Directions: Preheat oven to 350°. Place oven rack to middle position. Coat a 9-inch quiche dish with cooking spray and set aside. Coat a medium-sized sauté pan with cooking spray and sauté morels over medium heat for 6 minutes. Add rum and stir about 2 minutes or until rum is absorbed. Add ramps and cook for an additional 4 minutes or until ramps are lightly brown. Set aside to cool. In a microwave or on the stove, steam the frozen artichokes until defrosted and lightly warmed. Set aside to cool. While morels, ramps and artichoke hearts cool, lay one circle of pastry in the bottom of the prepared quiche dish. Place Brie wheel in center of bottom pastry. The wheel should be smaller than the quiche dish, allowing for at least 1½ inches to fill with your mixture.

In a food processor, process the morels, ramps, and artichokes on pulse, only to rough chop (or chop with a knife).
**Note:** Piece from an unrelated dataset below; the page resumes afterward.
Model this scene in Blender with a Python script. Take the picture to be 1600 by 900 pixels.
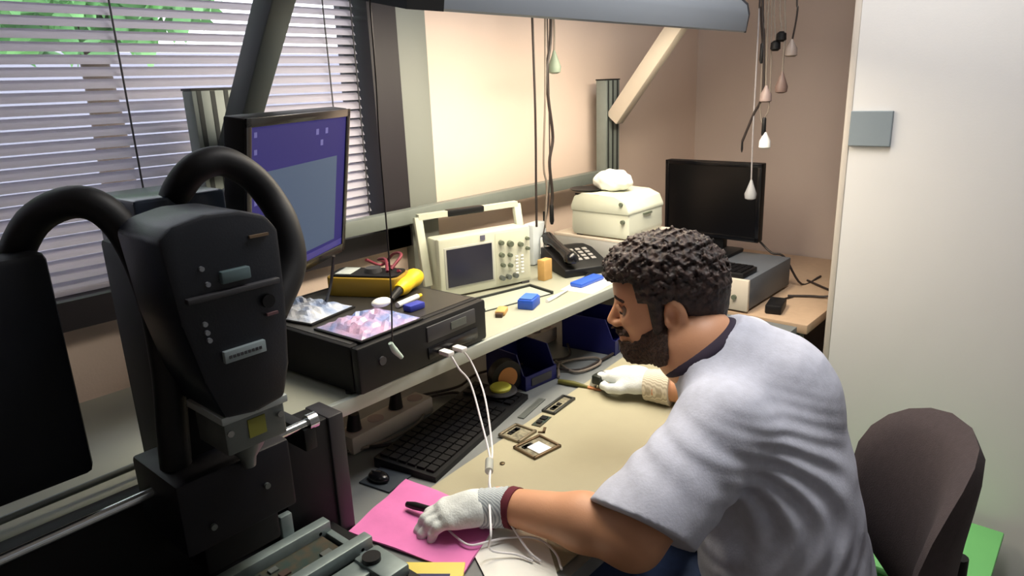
import bpy, bmesh, math, random
import numpy as np
from mathutils import Vector, Matrix, Euler
for o in list(bpy.data.objects): bpy.data.objects.remove(o)
random.seed(4)
SC = bpy.context.scene
COL = SC.collection
PI = math.pi

# ------------------------------------------------------------------ camera
CAM = Vector((0.0, 0.0, 1.47))
V1 = Vector((990, 355, 1093)).normalized()           # the bench direction seen from the camera (right, up, forward)
V3 = Vector((-144, 3767, -1093)).normalized()        # plumb line seen from the camera
V1 = (V1 - V3 * V1.dot(V3)).normalized()
V2 = V1.cross(V3)
if V2.z < 0: V2 = -V2
cam_d = bpy.data.cameras.new('camera')
cam_o = bpy.data.objects.new('camera', cam_d); COL.objects.link(cam_o)
right = Vector((V1.x, V2.x, V3.x)); up = Vector((V1.y, V2.y, V3.y)); fwd = Vector((V1.z, V2.z, V3.z))
M = Matrix((right, up, -fwd)).transposed().to_4x4(); M.translation = CAM
cam_o.matrix_world = M
cam_d.sensor_width = 36; cam_d.lens = 36 * 1093 / 1600
cam_d.clip_start = 0.02
SC.camera = cam_o

# ------------------------------------------------------------------ view, world, large lights
SC.view_settings.view_transform = 'Standard'
SC.view_settings.look = 'None'
SC.view_settings.gamma = 1
SC.view_settings.use_curve_mapping = False
SC.view_settings.exposure = 0.0
world = bpy.data.worlds.new('overcast_sky'); SC.world = world; world.use_nodes = True
bg = world.node_tree.nodes['Background']
bg.inputs[0].default_value = (0.88, 0.91, 1.0, 1); bg.inputs[1].default_value = 3.9

def area(name, loc, target, size, power, col, parent=None):
    l = bpy.data.lights.new(name, 'AREA'); l.shape = 'RECTANGLE'; l.size, l.size_y = size
    l.energy = power; l.color = col
    o = bpy.data.objects.new(name, l); COL.objects.link(o); o.location = loc
    o.rotation_euler = (Vector(target) - Vector(loc)).to_track_quat('-Z', 'Y').to_euler()
    if parent: o.parent = parent
    return o
CEIL = 2.5
area('ceiling_lamp_light', (1.35, 0.42, CEIL - 0.075), (1.35, 0.42, 0), (0.9, 0.35), 21, (1.0, 0.96, 0.93))
area('rear_fill_light', (0.5, -1.3, CEIL - 0.075), (0.5, -1.3, 0), (1.1, 0.4), 1.2, (0.72, 0.84, 1.0))  # added weak bluish fill light, out of view behind the camera

# ------------------------------------------------------------------ materials
def s2l(c):
    return tuple((x / 255 / 12.92) if x / 255 <= 0.04045 else ((x / 255 + 0.055) / 1.055) ** 2.4 for x in c)
MATS = {}
def mat(name, rgb, rough=0.6, metal=0.0, noise=0.0, nscale=40, bump=0.0, bscale=120, rgb2=None, emit=None, alpha=1, spec=0.5, trans=0):
    if name in MATS: return MATS[name]
    m = bpy.data.materials.new(name); m.use_nodes = True; nt = m.node_tree
    b = nt.nodes['Principled BSDF']; c = s2l(rgb)
    b.inputs['Base Color'].default_value = (*c, 1); b.inputs['Roughness'].default_value = rough
    b.inputs['Metallic'].default_value = metal; b.inputs['Specular IOR Level'].default_value = spec
    if trans: b.inputs['Transmission Weight'].default_value = trans
    if alpha < 1: b.inputs['Alpha'].default_value = alpha
    tc = nt.nodes.new('ShaderNodeTexCoord')
    if noise > 0 or rgb2:
        n = nt.nodes.new('ShaderNodeTexNoise'); n.inputs['Scale'].default_value = nscale; n.inputs['Detail'].default_value = 4
        nt.links.new(tc.outputs['Object'], n.inputs['Vector'])
        r = nt.nodes.new('ShaderNodeValToRGB')
        c2 = s2l(rgb2) if rgb2 else tuple(x * (1 - noise) for x in c)
        r.color_ramp.elements[0].position = 0.35; r.color_ramp.elements[1].position = 0.65
        r.color_ramp.elements[0].color = (*c2, 1); r.color_ramp.elements[1].color = (*c, 1)
        nt.links.new(n.outputs['Fac'], r.inputs['Fac']); nt.links.new(r.outputs['Color'], b.inputs['Base Color'])
    if bump > 0:
        n2 = nt.nodes.new('ShaderNodeTexNoise'); n2.inputs['Scale'].default_value = bscale; n2.inputs['Detail'].default_value = 3
        nt.links.new(tc.outputs['Object'], n2.inputs['Vector'])
        bp = nt.nodes.new('ShaderNodeBump'); bp.inputs['Strength'].default_value = bump; bp.inputs['Distance'].default_value = 0.004
        nt.links.new(n2.outputs['Fac'], bp.inputs['Height']); nt.links.new(bp.outputs['Normal'], b.inputs['Normal'])
    if emit:
        b.inputs['Emission Color'].default_value = (*s2l(emit[0]), 1); b.inputs['Emission Strength'].default_value = emit[1]
    MATS[name] = m
    return m
def stripes(m, axis, scale, rgb_a, rgb_b, strength=0.0):
    """wave bands along one object axis: knit, brushed metal, grooves"""
    nt = m.node_tree; b = nt.nodes['Principled BSDF']
    tc = nt.nodes.new('ShaderNodeTexCoord'); w = nt.nodes.new('ShaderNodeTexWave'); w.bands_direction = axis
    w.inputs['Scale'].default_value = scale
    nt.links.new(tc.outputs['Object'], w.inputs['Vector'])
    r = nt.nodes.new('ShaderNodeValToRGB')
    r.color_ramp.elements[0].color = (*s2l(rgb_a), 1); r.color_ramp.elements[1].color = (*s2l(rgb_b), 1)
    nt.links.new(w.outputs['Fac'], r.inputs['Fac']); nt.links.new(r.outputs['Color'], b.inputs['Base Color'])
    return m

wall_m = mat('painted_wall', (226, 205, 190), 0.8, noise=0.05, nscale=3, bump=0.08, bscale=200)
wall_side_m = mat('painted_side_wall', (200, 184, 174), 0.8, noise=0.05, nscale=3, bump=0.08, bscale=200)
white_wall = mat('white_partition_paint', (228, 228, 228), 0.6, noise=0.04, nscale=2, bump=0.05, bscale=200)
ceil_m = mat('ceiling_paint', (225, 222, 215), 0.9)
floor_m = mat('floor_vinyl', (120, 116, 110), 0.5, noise=0.2, nscale=12)
black_frame = mat('black_window_frame', (33, 28, 34), 0.5)
grey_metal = mat('grey_painted_metal', (128, 132, 126), 0.5)
alu = mat('aluminium_profile', (128, 136, 132), 0.5, metal=0.2, noise=0.06, nscale=30)
alu_dark = mat('aluminium_groove', (52, 56, 56), 0.6, metal=0.3)
blk = mat('black_plastic', (15, 16, 19), 0.5, spec=0.35, noise=0.1, nscale=60)
blk_gloss = mat('glossy_black', (14, 15, 20), 0.22)
blk_matte = mat('matte_black', (14, 14, 17), 0.6, spec=0.3)
navy_blk = mat('blue_black_housing', (11, 17, 28), 0.42, bump=0.06, bscale=400)
dkgrey = mat('dark_grey_plastic', (58, 58, 62), 0.5)
rubber = mat('black_rubber_hose', (13, 14, 18), 0.55, spec=0.35)
chrome = mat('polished_steel', (205, 208, 210), 0.22, metal=1.0)
steel = mat('brushed_steel', (120, 126, 124), 0.45, metal=0.7, noise=0.15, nscale=25)
greyblue = mat('grey_green_machined', (128, 142, 142), 0.45, metal=0.35, noise=0.15, nscale=40)
cream = mat('cream_instrument_plastic', (204, 208, 192), 0.5, noise=0.03, nscale=40)
cream2 = mat('pale_printer_plastic', (214, 217, 200), 0.45)
knobgrey = mat('knob_grey', (96, 104, 88), 0.5)
ltgrey = mat('light_grey_panel', (184, 186, 180), 0.5)
white_pl = mat('white_plastic', (238, 238, 236), 0.4)
screen_dark = mat('dark_lcd', (38, 38, 52), 0.25)
desk_m = mat('grey_laminate', (120, 124, 124), 0.5, noise=0.08, nscale=8, bump=0.03, bscale=300)
mat_m = mat('beige_green_bench_mat', (168, 162, 136), 0.55, noise=0.10, nscale=5, bump=0.05, bscale=500)
shelf_m = mat('pale_shelf_laminate', (160, 162, 146), 0.45, noise=0.05, nscale=10)
edge_m = mat('shelf_edge_strip', (170, 176, 168), 0.4, metal=0.2)
blue_bin = mat('deep_blue_plastic', (22, 26, 96), 0.4)
blue_lt = mat('bright_blue_plastic', (36, 84, 190), 0.45)
pink = mat('pink_antistatic_cloth', (226, 122, 186), 0.7, noise=0.12, nscale=14, bump=0.12, bscale=60)
yellow = mat('yellow_plastic', (238, 200, 30), 0.45)
yellow_dk = mat('mustard_rubber', (150, 120, 24), 0.55)
maroon = mat('maroon_cable', (120, 34, 56), 0.5)
tan = mat('tan_wood', (206, 164, 100), 0.7, noise=0.15, nscale=30)
paper = mat('white_paper', (238, 238, 230), 0.8)
cable_w = mat('white_cable', (232, 230, 234), 0.45)
cable_b = mat('dark_cable', (44, 36, 34), 0.5)
cable_g = mat('grey_cable', (128, 118, 108), 0.5)
skin = mat('skin', (212, 156, 120), 0.5, noise=0.08, nscale=18, bump=0.05, bscale=300)
hair_m = mat('curly_dark_hair', (66, 48, 42), 0.6, rgb2=(26, 19, 20), nscale=90, bump=0.5, bscale=160)
beard_m = mat('dark_beard', (76, 52, 42), 0.85, rgb2=(38, 27, 25), nscale=220, bump=0.8, bscale=260)
shirt_m = mat('heather_grey_cotton', (204, 208, 224), 0.85, noise=0.10, nscale=60, bump=0.12, bscale=260)
trim_m = mat('navy_neck_trim', (44, 34, 54), 0.85)
jean_m = mat('blue_denim', (56, 76, 118), 0.85, noise=0.2, nscale=60)
glove_m = mat('white_knit_glove', (222, 228, 226), 0.85, noise=0.08, nscale=40, bump=0.25, bscale=300)
cuff_m = stripes(mat('ribbed_knit_cuff', (170, 178, 180), 0.9), 'X', 90, (140, 150, 158), (204, 212, 214))
cuff2_m = stripes(mat('beige_knit_cuff', (200, 190, 168), 0.9), 'X', 90, (180, 170, 148), (222, 214, 194))
fabric_m = mat('taupe_chair_fabric', (74, 64, 66), 0.9, noise=0.12, nscale=80, bump=0.2, bscale=400)
green_m = mat('green_plastic', (50, 150, 60), 0.5)
leaf_m = mat('hedge_leaf', (140, 200, 125), 0.7, rgb2=(84, 146, 80), nscale=3)
ground_m = mat('pale_outdoor_paving', (160, 160, 172), 0.9, noise=0.1, nscale=1)
slat_m = mat('blind_slat', (214, 212, 220), 0.5)
_nt = slat_m.node_tree; _o = [n for n in _nt.nodes if n.type == 'OUTPUT_MATERIAL'][0]; _b = _nt.nodes['Principled BSDF']
_t = _nt.nodes.new('ShaderNodeBsdfTranslucent'); _t.inputs[0].default_value = (0.88, 0.85, 0.90, 1); _m = _nt.nodes.new('ShaderNodeMixShader'); _m.inputs[0].default_value = 0.5
_nt.links.new(_b.outputs[0], _m.inputs[1]); _nt.links.new(_t.outputs[0], _m.inputs[2]); _nt.links.new(_m.outputs[0], _o.inputs[0])
pcb = mat('circuit_board', (36, 56, 52), 0.5, rgb2=(70, 60, 44), nscale=60)
bag_m = mat('shiny_blue_white_bag', (150, 172, 214), 0.3, rgb2=(224, 228, 236), nscale=28, bump=0.6, bscale=45)
bag2_m = mat('shiny_blue_pink_bag', (120, 138, 188), 0.3, rgb2=(196, 160, 190), nscale=24, bump=0.6, bscale=45)
glass = mat('window_glass', (240, 245, 250), 0.02)
_nt = glass.node_tree; _o = [n for n in _nt.nodes if n.type == 'OUTPUT_MATERIAL'][0]
_t = _nt.nodes.new('ShaderNodeBsdfTransparent'); _g = _nt.nodes.new('ShaderNodeBsdfGlossy'); _g.inputs['Roughness'].default_value = 0.02
_f = _nt.nodes.new('ShaderNodeFresnel'); _m = _nt.nodes.new('ShaderNodeMixShader')
_nt.links.new(_f.outputs[0], _m.inputs[0]); _nt.links.new(_t.outputs[0], _m.inputs[1]); _nt.links.new(_g.outputs[0], _m.inputs[2]); _nt.links.new(_m.outputs[0], _o.inputs[0])
lamp_m = mat('lamp_housing', (138, 146, 156), 0.35, metal=0.25)
emit_m = mat('lamp_diffuser', (255, 250, 240), 0.5, emit=((255, 240, 214), 25.0))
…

Place chopped mixture around the outside of the Brie in the pastry (this should fill in the space between the Brie and the sides of the dish). Place the remaining pastry circle over the entire top of the dish. Trim away any excess pastry and reserve for a design. Gently pinch together edges all around the circle and lightly crimp to form a nice decorated edge. Make sure pastry is flat on top and contains no air bubbles. Brush top and sides of pastry with beaten egg and add a cutout decoration to top if desired. Bake the pastry-covered Brie in the preheated oven for 60 minutes, or until pastry is nicely browned.